According to the Minister, the Bill “provides for the first time a comprehensive whistleblower protection across all sectors of the economy addressing what has been identified – both nationally and internationally – as a significant gap in Ireland’s legal framework for combating corruption”.

The legislation is intended to provide a robust statutory framework allowing workers to raise concerns regarding potential wrongdoing in their place of work, safe in the knowledge that they can avail of significant employment and other protections if they are penalised by their employer or suffer any detriment for doing so.

The publication of this Bill sees the Government fulfilling its commitment to introduce whistleblower protection legislation as per the Programme for Government and also fulfills the recommendation to introduce of pan-sectoral whistleblower protection legislation made in the Final Report of the Mahon Tribumal.

The legislation contained in the Bill closely reflects international best practice recommendations on whistleblower protection made by, the G20/OECD, the UN and the Council of Europe.

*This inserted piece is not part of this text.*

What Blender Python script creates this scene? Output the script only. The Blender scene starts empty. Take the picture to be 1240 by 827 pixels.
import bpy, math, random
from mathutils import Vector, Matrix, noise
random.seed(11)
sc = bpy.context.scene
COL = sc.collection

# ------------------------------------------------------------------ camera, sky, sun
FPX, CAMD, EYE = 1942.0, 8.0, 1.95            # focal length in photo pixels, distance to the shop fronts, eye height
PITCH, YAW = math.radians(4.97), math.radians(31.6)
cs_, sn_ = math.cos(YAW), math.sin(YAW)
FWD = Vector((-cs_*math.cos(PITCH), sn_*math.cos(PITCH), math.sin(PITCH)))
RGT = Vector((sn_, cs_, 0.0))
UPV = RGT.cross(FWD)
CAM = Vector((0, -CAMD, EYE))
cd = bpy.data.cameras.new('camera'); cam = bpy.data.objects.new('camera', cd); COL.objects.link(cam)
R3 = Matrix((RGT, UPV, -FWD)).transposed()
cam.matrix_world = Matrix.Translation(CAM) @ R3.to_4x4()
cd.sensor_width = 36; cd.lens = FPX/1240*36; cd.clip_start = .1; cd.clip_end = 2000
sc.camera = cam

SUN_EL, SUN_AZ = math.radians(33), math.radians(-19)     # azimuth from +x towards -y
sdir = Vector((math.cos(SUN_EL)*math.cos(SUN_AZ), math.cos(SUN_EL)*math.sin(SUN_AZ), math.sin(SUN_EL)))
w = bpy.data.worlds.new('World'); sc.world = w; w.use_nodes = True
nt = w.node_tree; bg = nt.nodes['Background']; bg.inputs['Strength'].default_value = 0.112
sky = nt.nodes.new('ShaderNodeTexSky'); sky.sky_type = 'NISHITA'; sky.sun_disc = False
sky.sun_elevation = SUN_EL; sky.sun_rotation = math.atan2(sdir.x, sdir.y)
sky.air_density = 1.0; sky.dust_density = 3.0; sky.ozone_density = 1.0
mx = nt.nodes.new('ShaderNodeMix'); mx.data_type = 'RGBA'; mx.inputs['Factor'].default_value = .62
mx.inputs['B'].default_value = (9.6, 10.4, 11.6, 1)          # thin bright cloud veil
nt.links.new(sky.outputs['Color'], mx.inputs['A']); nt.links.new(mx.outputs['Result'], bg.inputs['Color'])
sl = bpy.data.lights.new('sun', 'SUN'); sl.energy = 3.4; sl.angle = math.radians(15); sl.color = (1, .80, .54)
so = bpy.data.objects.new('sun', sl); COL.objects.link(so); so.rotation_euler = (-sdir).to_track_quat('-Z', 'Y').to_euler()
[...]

Some features of the new Bill include:

Compensation of up to a maximum of five years remuneration can be awarded in the case of an unfair dismissal for having made a protected disclosure.

Limitations relating to the length of service that usually apply in the case of Unfair Dismissals are set aside in the case of protected disclosures.

Where a whistleblower or, for example, a member of his family experiences coercion, intimidation harassment, discrimination at the hands of a third-party the legislation provides for a right of action in tort against that person.

Commenting on the new Bill, Minister Howlin said: “… its planned enactment in the autumn should instill all workers with confidence that should they ever need to take that decisive step and speak-up on concerns that they have about possible misconduct in the workplace, they will find that society values their actions as entirely legitimate, appropriate and in the public interest”.